Woods was relentless, pumping fists, raising the putter in his left hand, making birdies and charging toward a finish that caused pure pandemonium among one of the largest and noisiest crowds at a major.

Without hitting a fairway on the front nine, Woods cut the four-shot deficit to two.

Dialed in on the back nine, he dropped an approach into 4 feet on No. 12, got within one shot with a 10-foot birdie on the par-3 13th and, after a bad drive led to bogey, he answered with another approach that hit a foot from the hole.

That was as good as it got.

Facing the most important drive of the day on the par-5 17th, Woods sent it sailing to the right and it embedded in a hazard along the banks of a creek. He did well to advance it, but had to save par from a bunker.
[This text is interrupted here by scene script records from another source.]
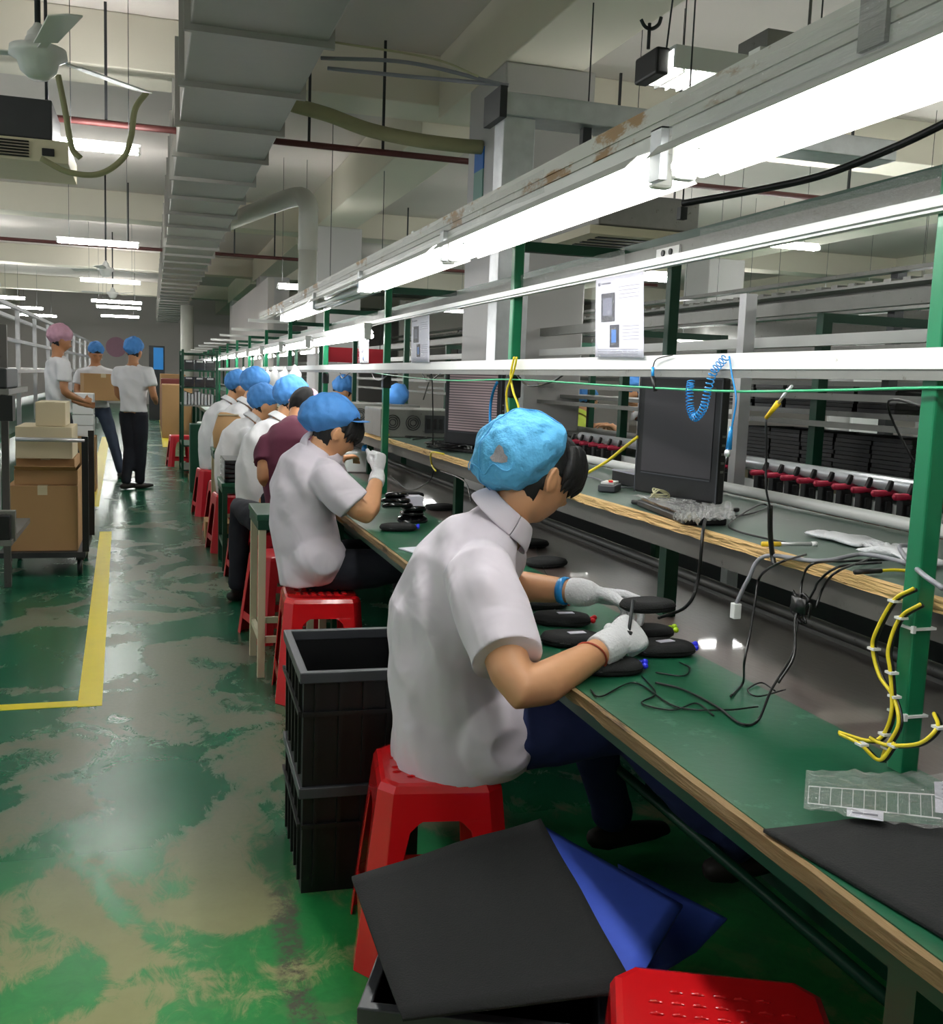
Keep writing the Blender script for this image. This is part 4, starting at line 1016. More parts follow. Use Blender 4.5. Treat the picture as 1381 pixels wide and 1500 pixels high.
w3 = person('person in maroon shirt with pink hairband bowed over the bench', (.70, 6.0, .45),
    [(Y(425, 742, 6.0), .16, .13), (Y(423, 715, 6.0), .16, .13), (Y(421, 685, 6.0), .17, .13), (Y(424, 655, 6.05), .195, .12), (Y(430, 632, 6.1), .17, .10), (Y(438, 618, 6.15), .07, .06)],
    (.75, .66, 0), Y(444, 596, 6.25), (.55, .62, -.55),
    [(Y(392, 652, 6.1), Y(385, 700, 5.95), Y(402, 712, 6.15), (.9, .3, 0), (0, 0, -1), -1), (Y(466, 650, 5.95), Y(487, 690, 5.9), Y(500, 672, 6.1), (.6, .4, .1), (0, 0, -1), 1)],
    [((.62, 6.1, .52), (.52, 6.4, .56), (.5, 6.3, .09), (.6, .6, 0)), ((.78, 6.0, .52), (1.0, 6.3, .56), (1.0, 6.3, .09), (.6, .6, 0))],
    shirt='maroon', skin='skin_tan', cap=None, vox=.012, collar=False, bangs=0, sleeve=.6, hairback=-.085)
for c_ in KIDS(w3):
    if c_.name.startswith('hair'): c_.data.materials[0] = M('hair_matte')
T3 = person.T if False else Hd(Y(444, 596, 6.25), (.55, .62, -.55))
bm = B(); loft(bm, [T3 @ V((x*.095, -.015-abs(x)*.01, .105*math.sqrt(max(0, 1-x*x))*1.08+.0)) for x in [-.98+.196*i for i in range(11)]], [(.006, .02)]*11, 8); obj('hairband', bm, 'cap_pink', w3, True, smooth=True)

def seated(px, py, y, yaw, label, shirt='shirt_white', cap='cap_mid', brim=False, pitch=-.35, skin='skin', base=None, vox=.016, armz=.80, s=1., H=None, capk=1.1, reach=.42, leg=True):
    h = H if H is not None else P(px, py, y=y); f = V((math.cos(yaw), math.sin(yaw), 0)); r = f.cross(V((0, 0, 1)))
    pel = V((h.x, h.y, 0))-f*.24; pel.z = .50; k = (h.z-.50)/.68
    L = lambda a, b, c: pel+r*a+f*b+V((0, 0, c*k))
    spine = [(L(0, 0, -.04), .165, .13), (L(0, -.02, .10), .165, .13), (L(0, -.02, .25), .165, .13), (L(0, .03, .40), .19, .13), (L(0, .10, .49), .18, .10), (L(0, .15, .545), .07, .06)]
    arms = [(L(.18*s_, .06, .44), L(.25*s_, .18, .24), V((*(L(.12*s_, reach, 0)).xy, armz)), f-r*.2*s_, (0, 0, -1), s_) for s_ in (1, -1)]
    legs = [(L(.10*s_, .02, .045), V((*(L(.13*s_, .42, 0)).xy, .54)), V((*(L(.13*s_, .46, 0)).xy, .09)), f) for s_ in (1, -1)]
    return person(label, (pel.x, pel.y, .45), spine, f, h, f+V((0, 0, pitch)), arms, legs, shirt=shirt, skin=skin, cap=cap, brim=brim, vox=vox, collar=True, captilt=.5, capsc=(capk*.95, capk*.95, capk*1.3), capoff=(0, -.03, .04))
seated(430, 588, 7.0, .15, 'person in white with large blue cap just behind the worker in maroon')
seated(388, 594, 8.2, .1, 'person in white with blue peaked cap, face in profile, leaning over the bench', brim=True)
seated(376, 568, 9.1, .1, 'person in white whose tall blue cap rises above the peaked-cap worker', capk=1.15)
seated(350, 568, 10.3, .1, 'farthest seated person in white with bright blue cap near the green rack', brim=True)
seated(503, 574, 10.6, PI-.1, 'person in white and blue cap on the far side of the bench facing left', H=P(503, 574, y=10.6), pitch=-.55)
h = P(862, 588, y=9.3); seated(0, 0, 0, .3, 'person in yellow vest and blue cap partly hidden by grey panel edge', shirt='vest', cap='cap_mid', H=h, capk=.95, armz=1.0)
h = P(925, 575, y=8.2); seated(0, 0, 0, 2.9, 'person in white reaching an arm beside the dark monitor on the parallel line', cap='cap_mid', H=h, armz=1.05)
stool((2.0, 10.6, 0), 0, 'red stool under the worker on the far side of the bench', 'red_plastic_far', detail=False)
st = [('worker in the largest cap', 7.0, 430, 588), ('peaked-cap worker', 8.2, 388, 594), ('tall-cap worker', 9.1, 376, 568), ('farthest seated worker', 10.3, 350, 568)]
for nm, y, px, py in st:
    h = P(px, py, y=y); stool((h.x-.24, y-.03, 0), .1, 'red stool beneath the %s behind the bench tables' % nm, 'red_plastic_far', detail=False)

def standing(x, y, H, yaw, label, shirt='shirt_white', trouser='trousers', cap='cap_mid', pitch=-.1, walk=0., arms=None, legs=None, skin='skin_tan', vox=.016, capk=1.1, hroll=0., shoe='shoe', lean=0.):
    f = V((math.cos(yaw), math.sin(yaw), 0)); r = f.cross(V((0, 0, 1))); k = H/1.72; o = V((x, y, 0))
    L = lambda a, b, c: o+r*a*k+f*b*k+V((0, 0, c*k))
    spine = [(L(0, 0, .90), .165, .125), (L(0, 0, 1.0), .155, .12), (L(0, 0, 1.15), .165, .12), (L(0, .0+lean, 1.30), .19, .125), (L(0, .0+lean, 1.40), .175, .095), (L(0, .0+lean, 1.455), .068, .06)]
    A = arms or [((.19, .0, 1.37), (.24, -.03, 1.09), (.22, .10, .86), (0, .3, -1), (-1, 0, 0)), ((-.19, .0, 1.37), (-.24, -.03, 1.09), (-.22, .08, .86), (0, .2, -1), (1, 0, 0))]
    am = [(L(*a[0]), L(*a[1]), L(*a[2]), r*a[3][0]+f*a[3][1]+V((0, 0, a[3][2])), r*a[4][0]+f*a[4][1]+V((0, 0, a[4][2])), 1 if i == 0 else -1) for i, a in enumerate(A)]
    G = legs or [((.09, 0, .88), (.09, .10, .48), (.09, walk*.5, .085+.0), (0, 1, 0)), ((-.09, 0, .88), (-.09, .04, .48), (-.09, -walk*.5, .085), (0, 1, 0))]
    lg = [(L(*g[0]), L(*g[1]), L(*g[2]), r*g[3][0]+f*g[3][1]+V((0, 0, g[3][2]))) for g in G]
    return person(label, (x, y, 0), spine, f, L(0, .03+lean, 1.60), f+V((0, 0, pitch)), am, lg, shirt=shirt, trouser=trouser, skin=skin, cap=cap, vox=vox, collar=False, captilt=.35, capsc=(capk*.95, capk*.95, capk*1.3), capoff=(0, -.025, .04), shoe=shoe)
standing(-.20, 12.5, 1.70, 1.05, 'person in white shirt and blue cap walking away down the aisle', pitch=-.15, trouser='trousers',
    arms=[((.20, 0, 1.37), (.27, -.02, 1.10), (.18, .20, 1.02), (-.4, .9, 0), (-1, 0, 0)), ((-.20, 0, 1.37), (-.24, .05, 1.10), (-.20, .25, .98), (0, .9, -.1), (1, 0, 0))],
    legs=[((.09, 0, .88), (.07, .04, .48), (.05, .05, .085), (.3, .95, 0)), ((-.09, 0, .88), (-.06, .02, .48), (-.03, -.12, .095), (.2, .95, 0))])
hB = P(140, 520, y=14.0)
standing(hB.x, 14.0, 1.67, -1.3, 'person in blue cap carrying a brown carton and striding towards the camera', trouser='jeans_far', pitch=-.5, skin='skin_tan', capk=1.0,
    arms=[((.19, 0, 1.35), (.25, .02, 1.10), (.19, .30, 1.04), (-.7, .5, 0), (-.3, 0, 1)), ((-.19, 0, 1.35), (-.25, .02, 1.10), (-.19, .30, 1.04), (.7, .5, 0), (.3, 0, 1))],
    legs=[((.09, 0, .88), (.12, -.12, .50), (.15, -.38, .13), (0, 1, -.4)), ((-.09, 0, .88), (-.16, .20, .50), (-.25, .25, .085), (0, 1, 0))])
f = V((math.cos(-1.3), math.sin(-1.3), 0)); c = V((hB.x, 14.0, .98))+f*.30
t = carton('carton', c.x-.23, c.x+.23, c.y-.15, c.y+.15, c.z, c.z+.33, 'carton', 'brown carton carried in both arms by the striding person', rz=.2)
hC = P(88, 505, y=11.2)
standing(hC.x-.02, 11.2, 1.76, .35, 'person in white shirt and pink cap standing behind the trolley of cartons', cap='cap_pink', pitch=-.3, capk=1.1,
    arms=[((.20, 0, 1.37), (.25, -.02, 1.10), (.12, .20, 1.02), (-.4, .9, 0), (-1, 0, 0)), ((-.20, 0, 1.37), (-.24, .05, 1.10), (-.10, .25, .98), (.3, .9, -.1), (1, 0, 0))])
# ================================================================ CRATES, FOAM, SHEETS
def crate(loc, rotz, sx, sy, h, label, group=None, rimm='crate_rim'):
    t = thing('crate', label, 'crate', loc, rotz, group); a, b = sx/2, sy/2; w_ = .006; k = .93
    bm = B()
    def ring(z, f, d=0): return [bm.verts.new((x*(a*f-d), y*(b*f-d), z)) for x, y in ((-1, -1), (1, -1), (1, 1), (-1, 1))]
    o0, o1 = ring(0, k), ring(h-.02, 1, .012); i1, i0 = ring(h-.02, 1, .02), ring(.008, k, .01)
    for A_, B_ in ((o0, o1), (o1, i1), (i1, i0)):
        for q in range(4): bm.faces.new((A_[q], A_[(q+1) % 4], B_[(q+1) % 4], B_[q]))
    bm.faces.new(o0[::-1]); bm.faces.new(i0)
    obj('crate_body', bm, 'black_plastic', t)
    bm = B()
    R0, R1, R2, R3 = ring(h-.03, 1), ring(h, 1), ring(h, 1, .022), ring(h-.03, 1, .022)
    for A_, B_ in ((R0, R1), (R1, R2), (R2, R3), (R3, R0)):
        for q in range(4): bm.faces.new((A_[q], A_[(q+1) % 4], B_[(q+1) % 4], B_[q]))
    obj('rim', bm, rimm, t, bevel=.003)
    for s in (-1, 1):
        for ax in (0, 1):
            L = (sx, sy)[ax]; nn = 5
            bm = B()
            for q in range(nn):
                c = (-.5+(q+.5)/nn)*L*.92; e = (b if ax == 0 else a)
                zz0, zz1 = .02, h-.03
                x0 = c-.006; 
                p0 = (c, s*(e*k+.003), zz0) if ax == 0 else (s*(e*k+.003), c, zz0); p1 = (c, s*(e-.008), zz1) if ax == 0 else (s*(e-.008), c, zz1)
                bar(bm, p0, p1, .010, .010, hint=(0, 1, 0) if ax == 0 else (1, 0, 0))
            zc = h*.62; 
            if ax == 0: bx(bm, -a*.95, a*.95, min(s*(b*.965), s*(b*.965+.008)), max(s*(b*.965), s*(b*.965+.008)), zc, zc+.012)
            else: bx(bm, min(s*(a*.965), s*(a*.965+.008)), max(s*(a*.965), s*(a*.965+.008)), -b*.95, b*.95, zc, zc+.012)
            obj('side_ribs', bm, 'black_plastic', t)
    return t
crate((.545, 2.815, 0), -.03, .34, .46, .30, 'lower black plastic crate of the tall stack behind the nearest stool')
crate((.545, 2.815, .301), -.03, .345, .47, .315, 'upper black plastic crate with grey rim, topping the stack behind the nearest stool')
crate((.60, 1.66, 0), -.42, .42, .42, .345, 'black plastic crate under the black foam sheet at the bottom of the photo')
# foam sheet draped over the crate
def sheet(name, corners, th, m, label, cat, sag=.0, n=14, curl=0., bump=.0):
    bm = B(); A, B2, C2, D = [V(c) for c in corners]; g = []
    for i in range(n+1):
        row = []
        for j in range(n+1):
            u, v = i/n, j/n; p = A*(1-u)*(1-v)+B2*u*(1-v)+C2*u*v+D*(1-u)*v
            e = max(abs(u-.5), abs(v-.5))*2
            p.z -= sag*max(0, e-.75)/.25; p.z += curl*(abs(u-.5)*2)**2*(abs(v-.5)*2)**2+noise.noise(p*6)*bump
            row.append(bm.verts.new(p))
        g.append(row)
    for i in range(n):
        for j in range(n): bm.faces.new((g[i][j], g[i+1][j], g[i+1][j+1], g[i][j+1])).smooth = True
    return tag(obj(name, bm, m, mods=[('SOLIDIFY', dict(thickness=th))], smooth=True), label, cat)
zf = .415
sheet('foam_sheet', [P(515, 1283, z=zf), P(792, 1197, z=zf), P(932, 1450, z=.40), P(590, 1492, z=.385)], .006, 'foam', 'large black foam sheet draped over the crate at the bottom', 'foam sheet', bump=.006)
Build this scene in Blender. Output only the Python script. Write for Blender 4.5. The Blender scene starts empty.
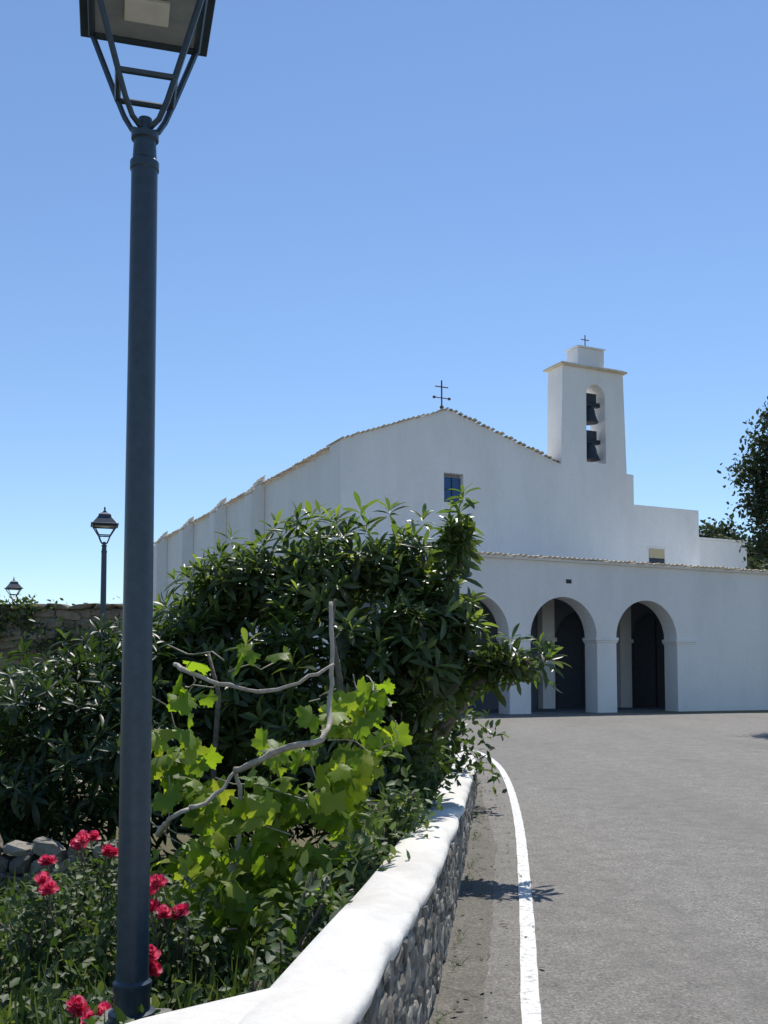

Behind him, Koepka holed his two birdie putts.

Woods and Koepka played nine holes of a practice round Wednesday, and the 14-time major champion knew what he was up against.

"It's tough to beat when the guy hits it 340 down the middle," Woods said. "What he did at Shinnecock, just bombing it, and then he's doing the same thing here. ... And when a guy's doing that and hitting it straight, and as good a putter as he is, it's tough to beat."

Koepka never imagined a year like this. He missed four months at the start of the year when a partially torn tendon in his left wrist, causing him to sit out the Masters. He outlasted good friend Dustin Johnson at Shinnecock Hills to become the first back-to-back U.S. Open champion in 29 years.

And now this.

The only downer is having to wait eight months for the Masters.